Dona Meadow's Systems zoo is a perennially useful concept when looking at these interactions. If you've seen it once, you'll probably see it again — just maybe with feathers next time. Looking the Bitcoin example, I wonder how much of the hype flywheel might apply in the Wallstreet Bets community? Would we find the same "UGC extraction" model of the Vocaloid communities replicated in other creator communities, like say Cricut or Midjourney? (Seriously people, avoid kits).

What makes me anxious is a future where we flit from community to community — swept along as the algorithm tries to pull us and our credit cards under.
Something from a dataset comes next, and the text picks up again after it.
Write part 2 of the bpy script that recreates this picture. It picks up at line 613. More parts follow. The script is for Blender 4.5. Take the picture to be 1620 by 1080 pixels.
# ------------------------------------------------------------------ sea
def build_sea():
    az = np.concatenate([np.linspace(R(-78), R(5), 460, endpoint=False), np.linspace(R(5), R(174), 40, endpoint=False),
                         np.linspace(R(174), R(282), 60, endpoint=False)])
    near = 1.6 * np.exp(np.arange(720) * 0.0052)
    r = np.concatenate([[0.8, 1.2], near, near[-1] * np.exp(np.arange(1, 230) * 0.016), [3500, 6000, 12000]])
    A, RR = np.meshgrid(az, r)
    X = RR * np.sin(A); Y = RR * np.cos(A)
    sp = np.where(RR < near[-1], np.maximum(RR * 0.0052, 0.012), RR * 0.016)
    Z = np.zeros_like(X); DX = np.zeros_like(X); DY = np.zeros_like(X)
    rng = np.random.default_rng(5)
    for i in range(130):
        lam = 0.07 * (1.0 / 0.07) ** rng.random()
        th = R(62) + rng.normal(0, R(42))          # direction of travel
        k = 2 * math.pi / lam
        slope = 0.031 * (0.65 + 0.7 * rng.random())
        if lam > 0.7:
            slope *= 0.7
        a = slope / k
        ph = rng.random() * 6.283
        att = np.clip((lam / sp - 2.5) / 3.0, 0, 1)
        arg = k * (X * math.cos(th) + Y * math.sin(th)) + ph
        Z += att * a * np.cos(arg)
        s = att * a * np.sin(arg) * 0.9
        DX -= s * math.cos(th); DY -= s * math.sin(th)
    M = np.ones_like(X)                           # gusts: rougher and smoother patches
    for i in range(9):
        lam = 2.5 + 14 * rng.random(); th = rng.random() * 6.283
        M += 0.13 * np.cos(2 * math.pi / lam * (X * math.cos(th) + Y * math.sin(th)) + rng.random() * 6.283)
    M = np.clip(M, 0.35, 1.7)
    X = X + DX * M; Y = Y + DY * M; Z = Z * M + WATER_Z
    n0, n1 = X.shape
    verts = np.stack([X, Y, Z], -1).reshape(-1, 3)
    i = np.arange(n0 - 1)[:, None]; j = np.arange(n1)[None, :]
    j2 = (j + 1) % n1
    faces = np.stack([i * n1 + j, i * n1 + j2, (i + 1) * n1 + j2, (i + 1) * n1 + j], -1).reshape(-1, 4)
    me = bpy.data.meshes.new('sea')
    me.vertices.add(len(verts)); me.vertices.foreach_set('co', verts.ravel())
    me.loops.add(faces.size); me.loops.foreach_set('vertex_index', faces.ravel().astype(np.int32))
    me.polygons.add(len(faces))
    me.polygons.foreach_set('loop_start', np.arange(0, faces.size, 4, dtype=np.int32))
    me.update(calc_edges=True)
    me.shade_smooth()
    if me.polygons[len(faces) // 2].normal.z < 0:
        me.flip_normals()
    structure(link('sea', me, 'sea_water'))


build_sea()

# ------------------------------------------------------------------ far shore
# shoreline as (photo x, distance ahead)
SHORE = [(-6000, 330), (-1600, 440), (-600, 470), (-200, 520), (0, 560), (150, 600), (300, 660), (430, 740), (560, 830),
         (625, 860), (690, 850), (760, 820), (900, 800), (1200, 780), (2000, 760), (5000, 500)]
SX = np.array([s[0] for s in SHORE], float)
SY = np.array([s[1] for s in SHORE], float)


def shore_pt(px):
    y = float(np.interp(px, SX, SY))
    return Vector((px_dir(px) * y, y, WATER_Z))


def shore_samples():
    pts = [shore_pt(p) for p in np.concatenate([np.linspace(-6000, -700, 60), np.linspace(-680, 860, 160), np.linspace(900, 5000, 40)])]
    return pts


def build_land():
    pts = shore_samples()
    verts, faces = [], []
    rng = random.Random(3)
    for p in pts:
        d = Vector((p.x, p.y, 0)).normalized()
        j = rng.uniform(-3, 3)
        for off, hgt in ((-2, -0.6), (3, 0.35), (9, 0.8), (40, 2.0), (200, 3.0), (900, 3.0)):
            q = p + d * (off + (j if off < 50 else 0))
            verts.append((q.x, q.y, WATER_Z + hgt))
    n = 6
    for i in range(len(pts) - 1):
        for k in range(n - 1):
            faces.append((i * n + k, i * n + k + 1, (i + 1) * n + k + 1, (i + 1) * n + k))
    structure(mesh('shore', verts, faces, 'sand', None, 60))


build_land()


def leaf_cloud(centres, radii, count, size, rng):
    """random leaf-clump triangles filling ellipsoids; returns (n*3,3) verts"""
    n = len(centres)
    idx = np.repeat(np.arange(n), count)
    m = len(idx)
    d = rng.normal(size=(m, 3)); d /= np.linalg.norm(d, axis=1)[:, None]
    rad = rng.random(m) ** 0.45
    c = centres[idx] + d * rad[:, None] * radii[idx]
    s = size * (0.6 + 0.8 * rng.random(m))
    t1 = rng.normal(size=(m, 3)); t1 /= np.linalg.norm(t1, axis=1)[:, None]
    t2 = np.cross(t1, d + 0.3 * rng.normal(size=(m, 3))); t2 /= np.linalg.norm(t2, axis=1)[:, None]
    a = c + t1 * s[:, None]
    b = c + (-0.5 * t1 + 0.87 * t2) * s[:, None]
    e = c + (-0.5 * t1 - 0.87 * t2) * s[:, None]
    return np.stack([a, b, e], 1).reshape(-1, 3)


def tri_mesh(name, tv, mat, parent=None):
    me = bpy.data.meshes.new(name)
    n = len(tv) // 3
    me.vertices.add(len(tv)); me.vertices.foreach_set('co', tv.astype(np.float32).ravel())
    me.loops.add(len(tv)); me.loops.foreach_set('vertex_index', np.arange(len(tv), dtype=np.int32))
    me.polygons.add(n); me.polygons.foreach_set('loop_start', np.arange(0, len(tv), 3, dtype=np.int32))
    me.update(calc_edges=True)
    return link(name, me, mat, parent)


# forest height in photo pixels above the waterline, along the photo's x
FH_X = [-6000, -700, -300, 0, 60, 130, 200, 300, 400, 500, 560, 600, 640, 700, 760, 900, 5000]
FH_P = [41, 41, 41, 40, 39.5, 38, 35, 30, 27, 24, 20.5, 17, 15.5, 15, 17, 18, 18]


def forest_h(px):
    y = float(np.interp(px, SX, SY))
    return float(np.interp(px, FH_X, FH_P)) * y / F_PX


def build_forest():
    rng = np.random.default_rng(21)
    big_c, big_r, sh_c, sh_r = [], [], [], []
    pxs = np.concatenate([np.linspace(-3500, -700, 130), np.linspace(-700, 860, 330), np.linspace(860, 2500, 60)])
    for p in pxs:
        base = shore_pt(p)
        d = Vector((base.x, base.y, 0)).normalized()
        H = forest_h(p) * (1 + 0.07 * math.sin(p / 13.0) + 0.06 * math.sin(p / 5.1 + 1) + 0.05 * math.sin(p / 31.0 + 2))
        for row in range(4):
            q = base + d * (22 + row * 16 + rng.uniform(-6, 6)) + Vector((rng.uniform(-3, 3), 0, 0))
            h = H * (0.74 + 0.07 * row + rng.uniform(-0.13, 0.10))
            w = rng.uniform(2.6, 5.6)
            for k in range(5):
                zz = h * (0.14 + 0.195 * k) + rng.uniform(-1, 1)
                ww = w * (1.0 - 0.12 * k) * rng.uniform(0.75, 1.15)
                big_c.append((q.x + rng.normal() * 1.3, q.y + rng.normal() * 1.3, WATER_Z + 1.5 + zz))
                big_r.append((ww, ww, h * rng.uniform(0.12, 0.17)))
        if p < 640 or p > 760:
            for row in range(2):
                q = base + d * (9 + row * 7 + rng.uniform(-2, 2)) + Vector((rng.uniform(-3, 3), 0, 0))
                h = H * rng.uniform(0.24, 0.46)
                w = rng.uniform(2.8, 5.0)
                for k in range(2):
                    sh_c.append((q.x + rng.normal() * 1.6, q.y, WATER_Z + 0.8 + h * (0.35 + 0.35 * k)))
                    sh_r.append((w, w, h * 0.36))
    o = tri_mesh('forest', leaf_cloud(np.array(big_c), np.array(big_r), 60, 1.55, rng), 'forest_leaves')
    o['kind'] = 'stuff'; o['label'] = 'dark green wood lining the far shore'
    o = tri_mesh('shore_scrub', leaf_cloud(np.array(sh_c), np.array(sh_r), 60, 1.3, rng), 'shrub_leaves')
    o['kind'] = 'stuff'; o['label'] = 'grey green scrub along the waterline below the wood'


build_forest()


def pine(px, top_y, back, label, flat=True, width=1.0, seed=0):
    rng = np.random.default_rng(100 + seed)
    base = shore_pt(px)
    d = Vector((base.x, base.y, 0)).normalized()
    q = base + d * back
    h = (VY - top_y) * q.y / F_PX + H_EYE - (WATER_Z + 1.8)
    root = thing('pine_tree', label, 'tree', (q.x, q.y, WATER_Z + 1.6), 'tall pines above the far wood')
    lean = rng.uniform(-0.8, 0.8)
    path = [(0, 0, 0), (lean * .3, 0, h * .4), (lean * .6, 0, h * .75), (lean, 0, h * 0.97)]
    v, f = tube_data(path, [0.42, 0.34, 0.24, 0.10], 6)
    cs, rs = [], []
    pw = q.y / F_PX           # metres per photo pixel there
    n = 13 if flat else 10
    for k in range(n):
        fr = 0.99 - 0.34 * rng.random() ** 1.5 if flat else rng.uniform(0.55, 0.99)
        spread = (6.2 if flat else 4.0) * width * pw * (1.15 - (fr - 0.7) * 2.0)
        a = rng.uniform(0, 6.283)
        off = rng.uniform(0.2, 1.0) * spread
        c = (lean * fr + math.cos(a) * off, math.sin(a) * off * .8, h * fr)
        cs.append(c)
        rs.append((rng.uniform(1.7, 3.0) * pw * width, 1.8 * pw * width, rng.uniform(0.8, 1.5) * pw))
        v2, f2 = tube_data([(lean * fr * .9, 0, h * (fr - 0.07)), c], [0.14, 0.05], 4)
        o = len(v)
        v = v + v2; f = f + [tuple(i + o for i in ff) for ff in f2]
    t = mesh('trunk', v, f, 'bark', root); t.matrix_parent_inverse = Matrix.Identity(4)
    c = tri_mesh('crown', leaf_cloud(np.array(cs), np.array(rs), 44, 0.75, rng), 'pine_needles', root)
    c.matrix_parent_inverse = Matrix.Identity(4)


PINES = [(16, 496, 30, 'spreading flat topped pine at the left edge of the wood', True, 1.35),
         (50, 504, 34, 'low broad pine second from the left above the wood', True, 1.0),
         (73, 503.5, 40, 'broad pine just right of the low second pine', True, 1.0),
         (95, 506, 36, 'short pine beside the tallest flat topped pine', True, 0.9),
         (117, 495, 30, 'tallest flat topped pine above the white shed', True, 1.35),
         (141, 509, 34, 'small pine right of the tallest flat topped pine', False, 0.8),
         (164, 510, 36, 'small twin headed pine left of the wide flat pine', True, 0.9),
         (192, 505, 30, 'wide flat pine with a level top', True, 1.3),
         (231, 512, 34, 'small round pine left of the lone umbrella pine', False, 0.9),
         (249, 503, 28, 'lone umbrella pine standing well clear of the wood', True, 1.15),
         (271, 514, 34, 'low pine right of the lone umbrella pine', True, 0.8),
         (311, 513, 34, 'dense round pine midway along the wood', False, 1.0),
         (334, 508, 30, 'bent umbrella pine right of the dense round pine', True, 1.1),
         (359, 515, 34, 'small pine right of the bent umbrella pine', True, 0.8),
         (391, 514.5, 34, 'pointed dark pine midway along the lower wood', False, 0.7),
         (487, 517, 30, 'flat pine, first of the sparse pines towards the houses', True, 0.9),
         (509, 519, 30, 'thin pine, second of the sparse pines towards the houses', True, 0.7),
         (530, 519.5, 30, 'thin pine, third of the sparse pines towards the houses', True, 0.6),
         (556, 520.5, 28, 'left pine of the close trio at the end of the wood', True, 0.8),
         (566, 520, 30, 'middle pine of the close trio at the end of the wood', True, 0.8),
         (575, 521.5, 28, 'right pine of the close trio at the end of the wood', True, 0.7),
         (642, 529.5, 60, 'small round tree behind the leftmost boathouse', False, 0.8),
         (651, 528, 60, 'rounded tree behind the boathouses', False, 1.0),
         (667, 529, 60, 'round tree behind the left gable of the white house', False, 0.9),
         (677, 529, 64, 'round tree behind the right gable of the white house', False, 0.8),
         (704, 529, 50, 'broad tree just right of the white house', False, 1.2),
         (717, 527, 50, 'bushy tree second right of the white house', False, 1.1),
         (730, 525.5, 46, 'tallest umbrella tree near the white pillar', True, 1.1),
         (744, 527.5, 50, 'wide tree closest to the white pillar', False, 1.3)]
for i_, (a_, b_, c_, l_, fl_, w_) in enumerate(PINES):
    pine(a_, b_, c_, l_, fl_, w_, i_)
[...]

There's no place in that world to take up roots, and being trapped as an attention-ally (not a word) fragmented consumer is not a life where one can really know themselves.

The Indie Hacker and Bitcoin examples seem dangerously slippery in that regard — growth-oriented communities that predates upon the unwary and doesn't give anything in return unless the prey learns to leverage the system itself. In comparison, the Obsidian loop seems a healthy one — minimally extractive with an ecosystem-conscious extractor building the community's engine. Maybe the Vocaloid one is fine — a benign parasite attached to a low-stakes system.

Still — there is some good to come from this mining town. In each of these cases, communities develop. Even if the entry point to a community is one that is artificial or predatory on the part of the corporation, consumers and creators who find themselves ensnared are at least with their tribe. The amateur Vocaloid producer making bitrotted pop covers isn't creating for me, but for themselves and others in their "constructive" community. On the Obsidian side, I did the same with rehype-jsoncanvas — making a small contribution in a community of people trying to make sense of too much going on. Creating within a community is a wonderful thing, even when there's a cost. Just know what that cost is.